Mark E. Buckley

Profitability per Job

It is often a good idea to evaluate how much money you made on a specific job. You can then use this information to determine your future pricing. It can also help you to analyze why your overall profitability is below expectations.

The first amount you need is your total revenue from the project. This might be lower than what you billed if the customer requested a discount or you had to remove some billed items.

Next you should determine your cost of materials. This would be a significant amount for contractors but might be a rather low amount for professionals and other services.

Next determine your subcontracted costs. If you had to outsource any parts of the job to another company this will reduce your net proceeds.

Next determine your internal labor costs. This can be harder to determine. You will need to know which of your employees worked on the project and how many hours they spent on that job. The rate would include not only their hourly wages but also your cost of benefits, taxes, and insurance.

These three expenses: materials, subcontractors, and employees would constitute your variable costs. The variable costs are generally broken into two categories: Materials and Labor.

So far we would have:

Revenue:              $
Materials:            $
Labor:                $
  Subcontractors:     $
  Employees:          $
Net:                  $

Some small business owners take the calculations this far and then stop. While this is your net from the job, it is not really your profit.

After variable costs, you need to determine your fixed costs. These might include:

  • Insurance
  • Utilities
  • Rent
  • Vehicles
  • Tools and Equipment
  • Taxes and Fees
  • Advertising and Sales Commissions

These items are generally paid monthly and do not vary depending on what jobs you are doing. So you would determine your annual costs for these overhead expenses then divide that amount to determine a monthly, weekly, daily or hourly average. Then determine how much time was spent on the job. Multiply the time spent on the job (in hours for example) by the average hourly overhead cost.

Now you would have:

Revenue:              $
Materials:            $
Labor:                $
  Subcontractors:     $
  Employees:          $
Overhead:             $  
Net:                  $

In some businesses you may want to assign some of these fixed costs as variable costs. For example if you used up a significant amount of tools, or the job was further than average, then you might want to include tools or vehicles as a variable cost per job.

Finally after you have your net profit per job you want to determine how much you personally accrued from the job. Take the net and divide it by the time you, as the owner, spent on the job. If you only do one project at a time this is pretty easy. If you have several jobs running at once then you will need to apportion your time to each job.

So lets do a simple example. A contractor took on a project for $40,000. The job took exactly one month to completed. From this $40,000 materials for the job cost $15,000. Another $3,000 was paid to an electrician and $2,000 to a plumber.

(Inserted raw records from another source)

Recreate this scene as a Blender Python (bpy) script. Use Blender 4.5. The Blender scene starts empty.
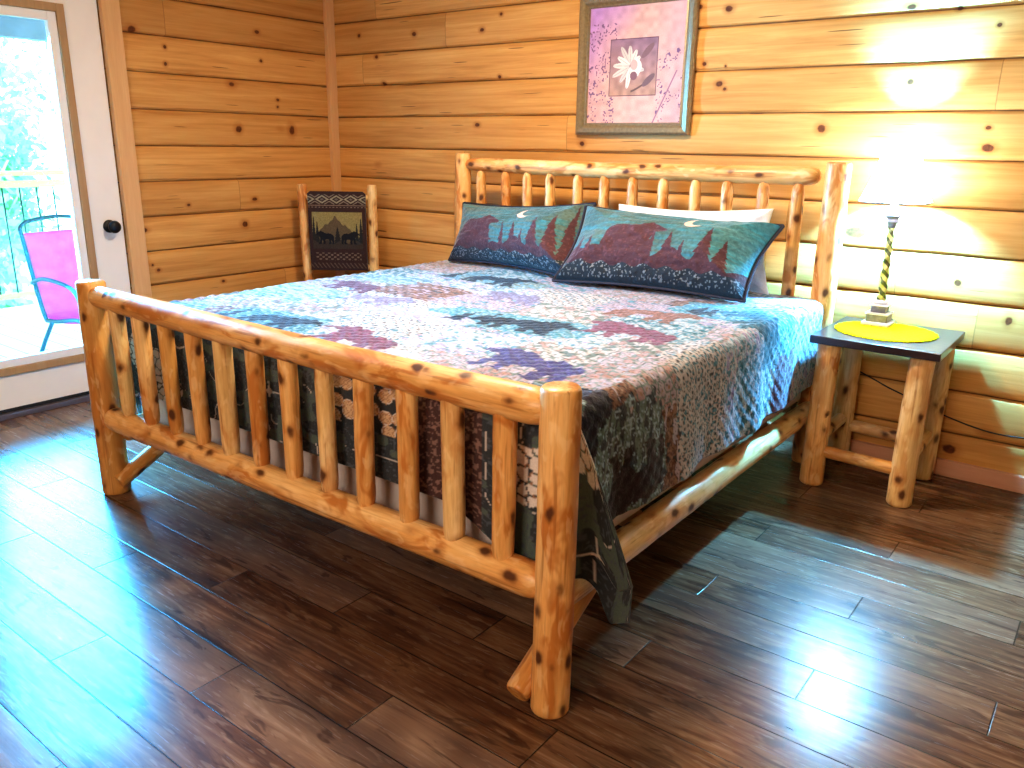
import bpy, bmesh, math, random
import numpy as np
from mathutils import Vector, Matrix
PI=math.pi
SC=bpy.context.scene; COL=SC.collection
random.seed(7)
# ------------------------------------------------------------------ helpers
ORG={}
def tag(o,label,cat,group=None):
    o['label']=label; o['category']=cat
    if group: o['group']=group
    return o
def thing(name,label,cat,loc=(0,0,0),rz=0,group=None):
    o=bpy.data.objects.new(name,None); COL.objects.link(o); o.empty_display_size=.1
    o.location=loc; o.rotation_euler=(0,0,rz); ORG[o]=Vector(loc) if rz==0 else Vector((0,0,0))
    return tag(o,label,cat,group)
def link(name,me,mat,parent=None,smooth=True,origin=None):
    """mesh given in world coords (or in the parent's own coords when it is rotated)"""
    o=bpy.data.objects.new(name,me); COL.objects.link(o)
    if mat is not None: me.materials.append(mat)
    if smooth is not None:
        for p in me.polygons: p.use_smooth=smooth
    if parent is not None:
        me.transform(Matrix.Translation(-ORG[parent])); o.parent=parent; ORG[o]=ORG[parent] 
        # nested parts share the origin of their thing
    elif origin is not None:
        me.transform(Matrix.Translation(-Vector(origin))); o.location=origin; ORG[o]=Vector(origin)
    else: ORG[o]=Vector((0,0,0))
    return o
def fin(name,bm,mat,parent=None,smooth=True,origin=None,auto=None):
    me=bpy.data.meshes.new(name); bmesh.ops.recalc_face_normals(bm,faces=bm.faces); bm.to_mesh(me); bm.free()
    o=link(name,me,mat,parent,smooth,origin)
    if auto is not None and smooth:
        me.set_sharp_from_angle(angle=math.radians(auto))
    return o
def struct(o): o['kind']='structure'; return o
def NB(): 
    bm=bmesh.new(); bm.verts.layers.float_vector.new('lc'); return bm
def box(bm,a,b,bev=0,seg=2,rot=None):
    c=[(a[i]+b[i])/2 for i in range(3)]; s=[abs(b[i]-a[i]) for i in range(3)]
    M=Matrix.Translation(c)
    if rot is not None: M=M@rot
    M=M@Matrix.Diagonal((s[0],s[1],s[2],1))
    r=bmesh.ops.create_cube(bm,size=1,matrix=M)
    if bev:
        es=list({e for v in r['verts'] for e in v.link_edges})
        bmesh.ops.bevel(bm,geom=es,offset=bev,segments=seg,affect='EDGES',profile=.6)
def frame_of(d):
    d=d.normalized(); up=Vector((0,0,1)) if abs(d.z)<.9 else Vector((1,0,0))
    x=d.cross(up).normalized(); y=d.cross(x).normalized(); return x,y,d
def tube(bm,pts,r,seg=12,cap=True,prof=None,wob=0,seed=0,lobes=None):
    """sweep along pts; r number or list; stores wood coordinates in the lc layer"""
    lay=bm.verts.layers.float_vector.get('lc'); rnd=random.Random(seed)
    pts=[Vector(p) for p in pts]; n=len(pts)
    if not isinstance(r,(list,tuple)): r=[r]*n
    ph=[rnd.uniform(0,6.28) for _ in range(8)]; off=Vector((rnd.uniform(0,9),rnd.uniform(0,9),rnd.uniform(0,30)))
    rings=[];L=0; px,py=None,None
    for i,p in enumerate(pts):
        d=(pts[min(i+1,n-1)]-pts[max(i-1,0)])
        if d.length<1e-9: d=pts[-1]-pts[0]
        if px is None: x,y,dd=frame_of(d)
        else:
            dd=d.normalized(); x=(px-dd*px.dot(dd)).normalized(); y=dd.cross(x).normalized()
        px=x
        if i: L+=(p-pts[i-1]).length
        ring=[]
        for k in range(seg):
            a=2*PI*k/seg
            rr=r[i]*(1+wob*(math.sin(a*2+ph[0]+L*3)+.6*math.sin(a*3+ph[1]-L*5)+.22*math.sin(L*11+ph[2]+a)+.45*math.sin(L*38+ph[3]+2*a)+.3*math.sin(L*23+ph[4]+3*a)))
            v=bm.verts.new(p+x*(math.cos(a)*rr)+y*(math.sin(a)*rr))
            if lay: v[lay]=Vector((math.cos(a)*rr,math.sin(a)*rr,L))+off
            ring.append(v)
        rings.append(ring)
    for i in range(n-1):
        for k in range(seg):
            bm.faces.new((rings[i][k],rings[i][(k+1)%seg],rings[i+1][(k+1)%seg],rings[i+1][k]))
    if cap:
        bm.faces.new(rings[0][::-1]); bm.faces.new(rings[-1])
    return rings
def log(bm,p0,p1,r0,r1=None,seed=0,ends='cc',seg=28,wob=.017,step=.02):
    """peeled log: c = sawn end with a small chamfer, r = rounded, t = tapered tenon end"""
    r1=r1 or r0; p0=Vector(p0);p1=Vector(p1);L=(p1-p0).length;n=max(6,int(L/step))
    T=[]
    def endp(kind,r):
        if kind=='c': return [(0,.86),(.004,.95),(.010,1)]
        if kind=='r': return [(0,.45),(.006,.66),(.018,.86),(.035,.97),(.055,1)]
        return [(0,.60),(.012,.70),(.026,.84),(.042,.95),(.06,1)]
    a=endp(ends[0],r0); b=endp(ends[1],r1)
    ts=[(x/L,s) for x,s in a]+[(t,1) for t in np.linspace(a[-1][0]/L+.02,1-b[-1][0]/L-.02,n)]+[(1-x/L,s) for x,s in b[::-1]]
    pts=[];rs=[]
    rnd=random.Random(seed+99);bx,by=rnd.uniform(-1,1),rnd.uniform(-1,1);x,y,d=frame_of(p1-p0)
    for t,s in ts:
        bow=math.sin(PI*t)*.0035*L
        pts.append(p0.lerp(p1,t)+x*bx*bow+y*by*bow); rs.append((r0+(r1-r0)*t)*s)
    return tube(bm,pts,rs,seg,True,None,wob,seed)
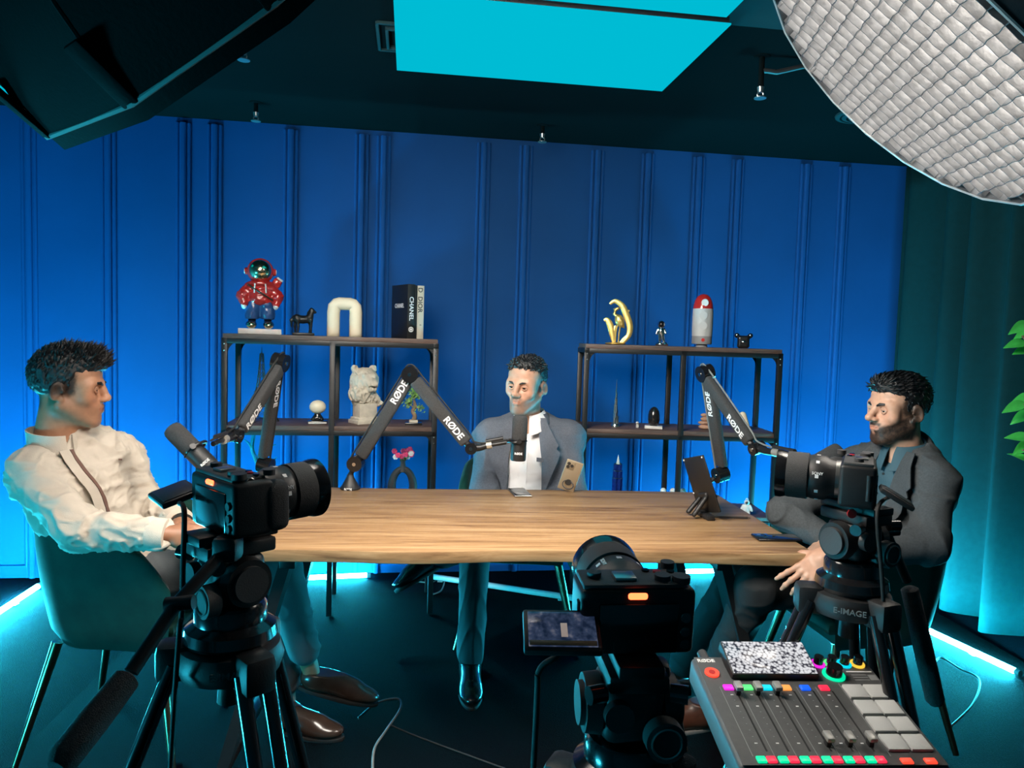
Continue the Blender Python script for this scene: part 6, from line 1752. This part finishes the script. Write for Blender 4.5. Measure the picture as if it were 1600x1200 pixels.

The contractor has 4 employees. They are paid $12 per hour, but including workers compensation, benefits, taxes, etc. The real cost per hour is $20. The monthly overhead includes phone $400, insurance $400, vehicles $400, tools $300, and other $200.

The results would look like this:

Revenue:              $40,000
Materials:            $15,000
Labor:                $
  Subcontractors:     $5,000
  Employees:          $12,800
Overhead:             $1,700  
Net:                  $5,500

If twelve of these jobs were completed during the year, the owner would make $66,000. Since the owner had to put in 60 hours per week to keep things going his hourly wage was $22.92. Over time you will see trends emerge. You might see that materials are always around 38% of each job, labor is usually around 45% of each job, overhead is around 5%, and your profit is around 14%.

Once you know your average profit margin you can determine your revenue goals. If you would like to make $100,000, you would divide the $100,000 profit by your profit margin of 14%. This would tell you your total revenue would have to be $714,000 in order to reach your goal.

This discussion completely ignored tax consequences just to keep it simple.